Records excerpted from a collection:

###

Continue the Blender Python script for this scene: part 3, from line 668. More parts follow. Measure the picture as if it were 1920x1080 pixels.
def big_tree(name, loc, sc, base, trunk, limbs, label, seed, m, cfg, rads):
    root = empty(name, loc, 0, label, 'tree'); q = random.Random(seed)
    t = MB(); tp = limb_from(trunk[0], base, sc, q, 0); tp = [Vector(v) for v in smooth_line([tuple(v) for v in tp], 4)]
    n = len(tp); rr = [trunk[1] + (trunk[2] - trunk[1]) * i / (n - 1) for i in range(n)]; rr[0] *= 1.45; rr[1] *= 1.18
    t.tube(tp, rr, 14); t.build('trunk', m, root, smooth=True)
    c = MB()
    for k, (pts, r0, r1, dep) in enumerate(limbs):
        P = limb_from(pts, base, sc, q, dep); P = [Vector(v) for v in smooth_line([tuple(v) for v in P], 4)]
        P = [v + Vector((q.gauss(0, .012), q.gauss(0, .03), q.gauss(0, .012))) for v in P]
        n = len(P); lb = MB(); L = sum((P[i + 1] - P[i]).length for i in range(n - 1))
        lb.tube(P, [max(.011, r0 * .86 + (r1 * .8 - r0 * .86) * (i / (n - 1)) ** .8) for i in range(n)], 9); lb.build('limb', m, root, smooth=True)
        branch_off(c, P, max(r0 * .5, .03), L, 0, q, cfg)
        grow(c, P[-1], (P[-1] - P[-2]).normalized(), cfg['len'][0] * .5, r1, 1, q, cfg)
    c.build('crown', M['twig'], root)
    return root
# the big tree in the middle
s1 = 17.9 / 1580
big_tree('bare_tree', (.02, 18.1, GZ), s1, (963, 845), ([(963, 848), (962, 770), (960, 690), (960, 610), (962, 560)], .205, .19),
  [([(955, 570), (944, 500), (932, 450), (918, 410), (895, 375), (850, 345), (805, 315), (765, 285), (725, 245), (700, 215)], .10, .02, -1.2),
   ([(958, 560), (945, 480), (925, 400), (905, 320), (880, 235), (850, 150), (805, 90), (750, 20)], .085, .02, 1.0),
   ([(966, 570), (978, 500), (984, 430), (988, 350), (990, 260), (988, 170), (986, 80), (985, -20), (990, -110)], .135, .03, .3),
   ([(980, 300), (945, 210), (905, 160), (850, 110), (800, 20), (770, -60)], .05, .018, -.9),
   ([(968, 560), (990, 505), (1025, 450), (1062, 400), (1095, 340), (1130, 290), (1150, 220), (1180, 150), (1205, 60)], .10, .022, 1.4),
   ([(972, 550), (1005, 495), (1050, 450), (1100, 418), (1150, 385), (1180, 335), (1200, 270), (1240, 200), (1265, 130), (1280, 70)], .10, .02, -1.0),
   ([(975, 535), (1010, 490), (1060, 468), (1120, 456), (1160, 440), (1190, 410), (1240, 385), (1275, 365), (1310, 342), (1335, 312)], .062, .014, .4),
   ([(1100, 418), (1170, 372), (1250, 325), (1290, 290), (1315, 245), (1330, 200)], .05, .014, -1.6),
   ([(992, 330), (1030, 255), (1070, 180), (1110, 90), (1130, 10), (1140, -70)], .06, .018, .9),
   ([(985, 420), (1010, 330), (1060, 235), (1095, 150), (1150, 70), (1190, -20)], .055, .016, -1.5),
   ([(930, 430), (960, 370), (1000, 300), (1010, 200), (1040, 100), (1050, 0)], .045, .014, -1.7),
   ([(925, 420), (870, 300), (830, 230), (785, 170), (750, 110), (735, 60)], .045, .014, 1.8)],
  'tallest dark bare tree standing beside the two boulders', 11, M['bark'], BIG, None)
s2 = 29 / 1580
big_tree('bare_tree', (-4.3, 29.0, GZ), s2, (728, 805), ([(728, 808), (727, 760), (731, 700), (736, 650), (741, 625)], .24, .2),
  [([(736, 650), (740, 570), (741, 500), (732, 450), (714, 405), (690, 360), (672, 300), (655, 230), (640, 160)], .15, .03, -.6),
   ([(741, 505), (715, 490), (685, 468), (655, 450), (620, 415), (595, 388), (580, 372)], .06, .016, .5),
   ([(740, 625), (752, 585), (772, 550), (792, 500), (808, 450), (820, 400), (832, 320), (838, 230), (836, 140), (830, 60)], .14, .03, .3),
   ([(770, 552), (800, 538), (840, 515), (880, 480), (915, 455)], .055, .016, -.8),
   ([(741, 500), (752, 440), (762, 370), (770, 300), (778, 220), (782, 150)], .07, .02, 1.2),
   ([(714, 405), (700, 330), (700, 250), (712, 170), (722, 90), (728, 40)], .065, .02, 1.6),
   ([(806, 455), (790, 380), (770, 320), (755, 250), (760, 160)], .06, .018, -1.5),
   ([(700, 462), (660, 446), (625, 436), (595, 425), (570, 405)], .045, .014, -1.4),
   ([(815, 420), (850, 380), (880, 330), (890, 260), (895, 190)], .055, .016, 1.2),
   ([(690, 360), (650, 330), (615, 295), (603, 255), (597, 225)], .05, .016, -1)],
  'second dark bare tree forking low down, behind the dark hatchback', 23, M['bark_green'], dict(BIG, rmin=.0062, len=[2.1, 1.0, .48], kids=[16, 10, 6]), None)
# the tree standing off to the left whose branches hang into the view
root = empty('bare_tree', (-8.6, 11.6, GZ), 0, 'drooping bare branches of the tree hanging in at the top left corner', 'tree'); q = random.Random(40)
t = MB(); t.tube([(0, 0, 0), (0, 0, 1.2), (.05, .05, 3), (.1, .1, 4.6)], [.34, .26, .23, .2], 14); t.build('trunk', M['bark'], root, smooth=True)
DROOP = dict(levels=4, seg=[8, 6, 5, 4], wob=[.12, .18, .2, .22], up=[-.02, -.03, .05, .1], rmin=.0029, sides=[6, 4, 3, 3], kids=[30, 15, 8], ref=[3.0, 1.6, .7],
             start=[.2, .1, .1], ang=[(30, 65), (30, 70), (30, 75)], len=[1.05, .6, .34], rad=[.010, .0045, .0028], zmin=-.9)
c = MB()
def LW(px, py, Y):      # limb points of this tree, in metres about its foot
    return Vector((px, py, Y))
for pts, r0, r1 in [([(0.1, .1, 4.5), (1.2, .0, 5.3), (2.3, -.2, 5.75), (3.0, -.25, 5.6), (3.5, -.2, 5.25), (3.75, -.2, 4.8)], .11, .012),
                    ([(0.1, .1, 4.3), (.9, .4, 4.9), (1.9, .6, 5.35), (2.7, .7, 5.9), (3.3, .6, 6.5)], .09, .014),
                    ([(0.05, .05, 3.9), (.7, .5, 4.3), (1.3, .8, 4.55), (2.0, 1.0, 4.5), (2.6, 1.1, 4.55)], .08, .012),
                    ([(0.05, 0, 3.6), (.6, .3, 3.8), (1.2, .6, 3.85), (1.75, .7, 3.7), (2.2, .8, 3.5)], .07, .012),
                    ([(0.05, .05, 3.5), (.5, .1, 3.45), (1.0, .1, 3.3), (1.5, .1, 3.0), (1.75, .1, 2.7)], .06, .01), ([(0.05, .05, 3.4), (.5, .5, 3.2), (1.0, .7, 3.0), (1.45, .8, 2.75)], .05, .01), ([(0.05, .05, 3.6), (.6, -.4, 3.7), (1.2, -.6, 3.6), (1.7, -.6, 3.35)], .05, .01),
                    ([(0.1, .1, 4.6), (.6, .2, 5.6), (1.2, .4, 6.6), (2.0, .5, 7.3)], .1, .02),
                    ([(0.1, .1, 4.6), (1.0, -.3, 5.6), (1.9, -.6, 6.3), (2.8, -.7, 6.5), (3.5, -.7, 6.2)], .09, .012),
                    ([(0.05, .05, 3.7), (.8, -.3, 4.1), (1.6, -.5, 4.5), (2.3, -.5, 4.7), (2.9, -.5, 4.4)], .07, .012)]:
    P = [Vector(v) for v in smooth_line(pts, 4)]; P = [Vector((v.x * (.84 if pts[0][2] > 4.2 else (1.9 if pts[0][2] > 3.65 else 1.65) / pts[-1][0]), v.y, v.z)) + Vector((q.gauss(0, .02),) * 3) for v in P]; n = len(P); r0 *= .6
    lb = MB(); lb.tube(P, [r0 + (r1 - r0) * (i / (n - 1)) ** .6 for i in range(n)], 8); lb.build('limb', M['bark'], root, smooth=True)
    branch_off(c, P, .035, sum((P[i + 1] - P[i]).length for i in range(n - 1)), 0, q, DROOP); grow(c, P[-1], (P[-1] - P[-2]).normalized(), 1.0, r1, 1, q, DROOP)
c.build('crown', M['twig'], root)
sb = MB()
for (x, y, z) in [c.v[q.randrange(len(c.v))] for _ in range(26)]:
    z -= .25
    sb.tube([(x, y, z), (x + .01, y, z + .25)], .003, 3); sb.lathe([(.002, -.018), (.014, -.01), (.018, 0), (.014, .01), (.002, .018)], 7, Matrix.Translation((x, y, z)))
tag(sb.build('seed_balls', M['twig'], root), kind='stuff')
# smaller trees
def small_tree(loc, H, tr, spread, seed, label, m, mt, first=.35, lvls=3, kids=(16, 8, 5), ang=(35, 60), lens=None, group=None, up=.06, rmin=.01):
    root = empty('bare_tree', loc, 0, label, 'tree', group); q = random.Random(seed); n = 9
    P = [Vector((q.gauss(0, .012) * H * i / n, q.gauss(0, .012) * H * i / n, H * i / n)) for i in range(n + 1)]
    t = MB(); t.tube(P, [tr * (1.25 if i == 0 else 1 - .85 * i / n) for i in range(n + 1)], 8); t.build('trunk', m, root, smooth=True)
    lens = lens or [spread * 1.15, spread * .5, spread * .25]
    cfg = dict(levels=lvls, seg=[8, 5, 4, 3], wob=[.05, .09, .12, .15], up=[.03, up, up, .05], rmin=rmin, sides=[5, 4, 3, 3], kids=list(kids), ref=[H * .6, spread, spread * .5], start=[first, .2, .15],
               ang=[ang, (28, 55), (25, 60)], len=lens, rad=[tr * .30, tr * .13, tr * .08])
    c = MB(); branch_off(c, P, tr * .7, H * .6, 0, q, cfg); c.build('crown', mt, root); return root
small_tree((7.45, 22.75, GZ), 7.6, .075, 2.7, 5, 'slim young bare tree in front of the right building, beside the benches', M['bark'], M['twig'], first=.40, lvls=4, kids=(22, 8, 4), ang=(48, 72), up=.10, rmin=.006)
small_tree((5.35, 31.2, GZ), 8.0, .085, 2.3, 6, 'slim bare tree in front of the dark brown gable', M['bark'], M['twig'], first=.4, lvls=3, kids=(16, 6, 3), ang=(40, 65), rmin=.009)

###

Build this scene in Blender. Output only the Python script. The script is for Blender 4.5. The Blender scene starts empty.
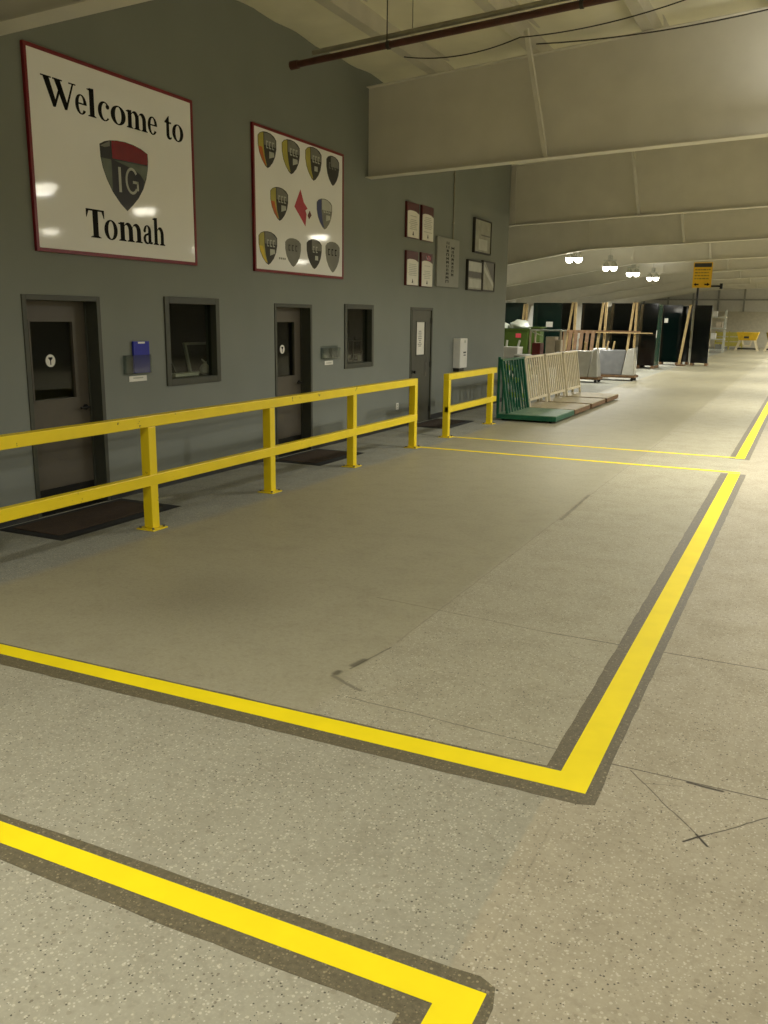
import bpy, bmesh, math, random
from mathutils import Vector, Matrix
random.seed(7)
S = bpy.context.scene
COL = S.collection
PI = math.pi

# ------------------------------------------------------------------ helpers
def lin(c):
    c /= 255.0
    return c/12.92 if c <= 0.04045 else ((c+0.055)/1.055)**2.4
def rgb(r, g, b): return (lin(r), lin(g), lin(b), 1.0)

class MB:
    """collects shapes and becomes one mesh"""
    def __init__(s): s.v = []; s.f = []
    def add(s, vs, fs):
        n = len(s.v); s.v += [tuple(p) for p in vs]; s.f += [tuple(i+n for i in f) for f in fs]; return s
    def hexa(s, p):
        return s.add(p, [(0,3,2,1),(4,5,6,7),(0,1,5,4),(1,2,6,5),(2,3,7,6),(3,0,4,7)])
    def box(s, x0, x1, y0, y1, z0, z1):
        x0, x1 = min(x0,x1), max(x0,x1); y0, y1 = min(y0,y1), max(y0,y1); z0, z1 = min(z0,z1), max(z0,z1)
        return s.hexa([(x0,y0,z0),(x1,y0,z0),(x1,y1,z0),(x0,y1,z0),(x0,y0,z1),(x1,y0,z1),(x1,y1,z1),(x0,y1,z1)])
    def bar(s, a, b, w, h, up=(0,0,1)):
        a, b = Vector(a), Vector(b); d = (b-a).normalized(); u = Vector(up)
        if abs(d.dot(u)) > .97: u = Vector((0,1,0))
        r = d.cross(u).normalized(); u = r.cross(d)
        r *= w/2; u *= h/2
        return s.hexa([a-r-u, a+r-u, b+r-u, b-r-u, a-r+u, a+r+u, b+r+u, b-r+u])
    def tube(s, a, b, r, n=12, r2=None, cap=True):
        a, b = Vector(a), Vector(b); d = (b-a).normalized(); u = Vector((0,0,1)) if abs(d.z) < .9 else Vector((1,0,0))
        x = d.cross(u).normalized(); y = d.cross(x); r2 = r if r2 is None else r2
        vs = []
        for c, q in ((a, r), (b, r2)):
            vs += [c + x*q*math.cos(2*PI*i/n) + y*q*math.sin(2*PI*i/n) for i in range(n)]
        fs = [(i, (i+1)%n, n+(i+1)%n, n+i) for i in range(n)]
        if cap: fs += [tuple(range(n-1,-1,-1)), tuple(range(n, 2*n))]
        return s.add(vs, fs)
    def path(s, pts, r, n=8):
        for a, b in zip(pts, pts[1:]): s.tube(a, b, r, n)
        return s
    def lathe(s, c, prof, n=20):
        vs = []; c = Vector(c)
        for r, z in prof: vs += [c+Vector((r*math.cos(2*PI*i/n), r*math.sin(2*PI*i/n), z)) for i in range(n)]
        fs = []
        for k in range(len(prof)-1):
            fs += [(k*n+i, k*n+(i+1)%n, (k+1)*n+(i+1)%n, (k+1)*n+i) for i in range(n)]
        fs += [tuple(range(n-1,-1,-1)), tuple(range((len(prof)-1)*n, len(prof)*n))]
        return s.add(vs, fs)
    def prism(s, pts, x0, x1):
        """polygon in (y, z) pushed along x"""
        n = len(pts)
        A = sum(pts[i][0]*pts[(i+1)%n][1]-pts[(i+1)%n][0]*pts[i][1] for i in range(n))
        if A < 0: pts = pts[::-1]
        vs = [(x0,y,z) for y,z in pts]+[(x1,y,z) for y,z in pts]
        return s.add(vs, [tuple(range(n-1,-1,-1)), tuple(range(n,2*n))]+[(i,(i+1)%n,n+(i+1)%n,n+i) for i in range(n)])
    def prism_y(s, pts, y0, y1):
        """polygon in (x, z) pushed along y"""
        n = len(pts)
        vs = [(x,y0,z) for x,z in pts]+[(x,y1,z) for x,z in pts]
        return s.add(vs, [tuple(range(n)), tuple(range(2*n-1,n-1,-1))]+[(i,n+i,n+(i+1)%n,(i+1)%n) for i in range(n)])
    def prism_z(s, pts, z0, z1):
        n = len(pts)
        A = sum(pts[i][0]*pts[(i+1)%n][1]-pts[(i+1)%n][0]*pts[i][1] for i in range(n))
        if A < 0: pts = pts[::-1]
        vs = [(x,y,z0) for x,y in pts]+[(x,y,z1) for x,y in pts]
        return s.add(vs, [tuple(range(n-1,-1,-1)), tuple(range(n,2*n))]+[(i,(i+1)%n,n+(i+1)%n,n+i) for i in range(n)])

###

_TASK REQUIREMENTS_: Omit all pictures and repeat exactly the lines from the one containing "Build this scene" through the one containing "PI = math.pi", ends included, with nothing added.

_SOLVED PROBLEM_:
Build this scene in Blender. Output only the Python script. The script is for Blender 4.5. The Blender scene starts empty.
import bpy, bmesh, math, random
from mathutils import Vector, Matrix
random.seed(7)
S = bpy.context.scene
COL = S.collection
PI = math.pi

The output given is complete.